Le constat est proche pour la division Defense, Space & Security, avec une hausse de 8 % du chiffre d'affaires, à 25 milliards de dollars, une division des pertes par deux, mais une marge opérationnelle encore dans le rouge, à -7 %.
La branche Global Services, qui adresse les marchés civils comme militaires, est la seule à être bénéficiaire et à avoir réellement tiré parti financièrement de la reprise du trafic commercial comme des besoins de défense. Elle améliore son chiffre d'affaires de 9 %, dans un volume de 19 milliards de dollars, et renforce sa marge de près de deux points pour atteindre 17,4 %.
Perspectives incertaines
Malgré tout, Boeing arrive à capitaliser sur ces performances disparates en tirant un flux de trésorerie opérationnel largement positif de près de 6 milliards de dollars, en forte progression sur un an. Cela tient notamment à l'accélération des livraisons dans le dernier trimestre. Le flux de trésorerie disponible a, lui, doublé pour atteindre 4,4 milliards de dollars. Bien que divisée par deux, la perte nette reste salée, à 2,2 milliards de dollars.
Boeing n'a pas encore annoncé de projections ou d'objectif pour 2024. Il faut dire que le constructeur n'est pas dans une situation confortable pour le faire, suite à la mise en cause de la qualité de sa production avec l'affaire des bouchons de porte sur les 737 MAX 9. Suite à cette affaire, révélée par l'incident survenu sur un vol d'Alaska Airlines, l'Administration fédérale américaine de l'aviation (FAA) a interdit à Boeing toute hausse de la production pour l'ensemble des modèles de 737 MAX : le MAX 9 bien sûr, mais aussi le MAX 8 qui constitue l'essentiel des ventes comme des livraisons. Cela ne va pas faciliter non plus les certifications des 737 MAX 7 et MAX 10 qui patinent depuis des années.
La cadence du 737 MAX va donc rester bloquée, pendant un temps du moins, à 38 appareils par mois (niveau atteint l'été dernier) comme l'a confirmé Dave Calhoun lors des résultats annuels. Il ne pourra donc pas continuer sa course en avant. L'objectif de Boeing était jusqu'ici d'atteindre la cadence de 50 à l'horizon 2025-2026.

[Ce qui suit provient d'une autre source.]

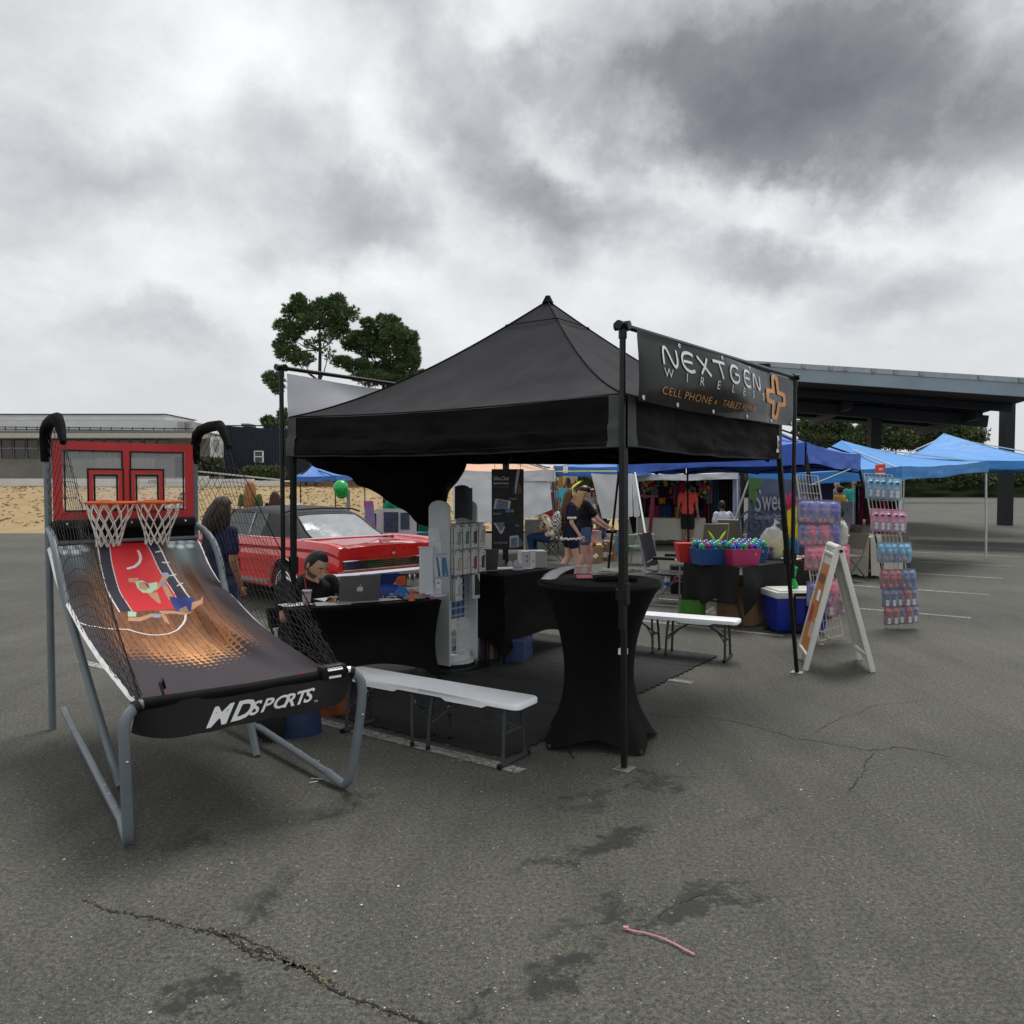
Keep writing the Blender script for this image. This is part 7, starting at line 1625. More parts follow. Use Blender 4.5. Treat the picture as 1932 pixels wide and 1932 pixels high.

Améliorer la qualité avant tout
Face à cette situation, Dave Calhoun a indiqué, lors de la présentation des résultats, être confiant sur les avancées de l'enquête et que, quelles que soient les conclusions, « ce type d'incident ne devait pas arriver ».
Un peu plus tôt, le patron de Boeing s'est adressé à ses employés, assurant qu' « un examen plus approfondi nous rendra meilleurs ». Il garantit qu'il « reste concentré sur l'accident du vol 1282 d'Alaska Airlines et sur les mesures » à prendre « en tant qu'entreprise pour renforcer la qualité chez Boeing ». Des mesures immédiates ont ainsi été décidées « pour renforcer la qualité dans tous (les) programmes d'avions commerciaux » et au sein de la « chaîne d'approvisionnement », mais aussi pour renforcer la surveillance de la FAA à l'égard de Boeing.
Boeing doit aussi faire face aux législateurs, le Congrès américain ayant pris un rôle prépondérant depuis le double crash du MAX en 2018 et 2019, et à ses clients. Dave Calhoun parle de « conversations directes et difficiles », évoquant la déception de ses partenaires.
Preuve de cette défiance, Scott Kirby, directeur général de United Airlines, s'est récemment rendu à Toulouse pour engager des discussions avec Airbus afin d'évoquer une extension de sa commande d'A321 NEO, selon l'agence Reuters. Le géant américain en a pourtant déjà 180 en commande, mais il s'agit de faire face aux retards de certification du 737 MAX 10 qui ne cessent de s'allonger. La compagnie a ainsi retiré l'appareil de ses plans internes, sans pour autant annuler sa commande pour 277 exemplaires pour le moment.